When the matter came up for hearing in the Madras High Court on October 21, it was submitted that a day earlier, Section 22-A of the Registration (Tamil Nadu Amendment) Act, 2008, was notified through a government order (G.O. Ms. No. 123) of Commercial Taxes and Registration Department. It aims at preventing registration of lands converted as house sites without approval from appropriate planning authorities. However, those plots classified as housing sites anywhere in the land records could be registered. People at the grassroots of the real estate business say the notification is unlikely to be a major turnaround for the market. “The earnings of the Registration Department have been seriously affected. Only plots approved by the Directorate of Town and Country Planning are being registered now,” says a mediator in a southern suburb. According to him, even transfer of agriculture land as such is not taking place currently.
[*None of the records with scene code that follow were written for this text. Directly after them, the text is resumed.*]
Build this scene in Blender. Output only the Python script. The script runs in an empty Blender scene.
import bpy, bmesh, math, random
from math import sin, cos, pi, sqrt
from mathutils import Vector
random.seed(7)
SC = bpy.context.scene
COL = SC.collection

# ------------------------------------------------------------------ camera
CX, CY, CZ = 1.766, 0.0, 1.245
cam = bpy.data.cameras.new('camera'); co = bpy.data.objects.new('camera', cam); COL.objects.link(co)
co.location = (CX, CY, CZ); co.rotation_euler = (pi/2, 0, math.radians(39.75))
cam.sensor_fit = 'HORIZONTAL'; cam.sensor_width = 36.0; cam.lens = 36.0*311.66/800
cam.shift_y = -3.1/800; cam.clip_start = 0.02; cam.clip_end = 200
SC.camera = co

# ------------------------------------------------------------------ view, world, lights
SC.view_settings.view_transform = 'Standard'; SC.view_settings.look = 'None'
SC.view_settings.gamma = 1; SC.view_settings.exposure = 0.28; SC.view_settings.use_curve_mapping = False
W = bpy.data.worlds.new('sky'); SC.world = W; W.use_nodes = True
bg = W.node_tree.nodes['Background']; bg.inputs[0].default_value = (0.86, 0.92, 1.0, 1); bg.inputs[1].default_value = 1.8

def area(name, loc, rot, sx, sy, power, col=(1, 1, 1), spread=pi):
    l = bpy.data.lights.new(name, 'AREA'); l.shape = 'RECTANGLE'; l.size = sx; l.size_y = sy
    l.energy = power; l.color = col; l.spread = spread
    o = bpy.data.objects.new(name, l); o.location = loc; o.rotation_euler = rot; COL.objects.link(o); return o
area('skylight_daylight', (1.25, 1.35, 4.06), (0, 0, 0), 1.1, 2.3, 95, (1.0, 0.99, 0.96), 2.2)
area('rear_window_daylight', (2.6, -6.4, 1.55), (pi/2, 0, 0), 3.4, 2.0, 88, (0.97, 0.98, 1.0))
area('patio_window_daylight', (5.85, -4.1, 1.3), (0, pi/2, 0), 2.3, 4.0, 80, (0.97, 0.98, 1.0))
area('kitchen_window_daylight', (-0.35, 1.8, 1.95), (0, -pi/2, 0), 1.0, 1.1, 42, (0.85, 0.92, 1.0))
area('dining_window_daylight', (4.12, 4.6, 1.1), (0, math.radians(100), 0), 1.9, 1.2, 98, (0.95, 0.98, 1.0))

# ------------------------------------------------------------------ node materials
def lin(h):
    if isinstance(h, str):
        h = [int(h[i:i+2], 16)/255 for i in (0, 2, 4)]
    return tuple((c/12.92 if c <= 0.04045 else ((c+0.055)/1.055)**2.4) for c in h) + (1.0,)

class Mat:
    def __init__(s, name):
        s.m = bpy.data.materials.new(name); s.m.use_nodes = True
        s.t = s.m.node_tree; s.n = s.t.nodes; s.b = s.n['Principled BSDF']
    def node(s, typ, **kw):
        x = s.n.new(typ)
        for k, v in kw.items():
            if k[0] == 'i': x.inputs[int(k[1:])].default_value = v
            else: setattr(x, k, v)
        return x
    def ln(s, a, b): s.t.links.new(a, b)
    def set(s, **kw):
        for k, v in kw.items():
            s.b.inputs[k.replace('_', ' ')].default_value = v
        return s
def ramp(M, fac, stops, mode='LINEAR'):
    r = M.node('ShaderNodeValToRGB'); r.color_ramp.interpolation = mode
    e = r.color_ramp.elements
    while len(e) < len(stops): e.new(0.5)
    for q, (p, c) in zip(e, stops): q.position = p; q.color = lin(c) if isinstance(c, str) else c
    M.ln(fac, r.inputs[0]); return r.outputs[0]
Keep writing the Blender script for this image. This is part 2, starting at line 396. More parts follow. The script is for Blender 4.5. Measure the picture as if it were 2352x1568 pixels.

According to a legal expert, reports of passing of the G.O. last week brought some hopes among the real estate fraternity, but this was short lived as it was only a notification of the Amendment carried out in 2008. “The G.O. only reinforces the fact that agriculture property cannot be misused and that unapproved property cannot be registered,” he reiterated. If your property does not fall within these classifications, or involves change of land classification, it is likely that it will not be registered.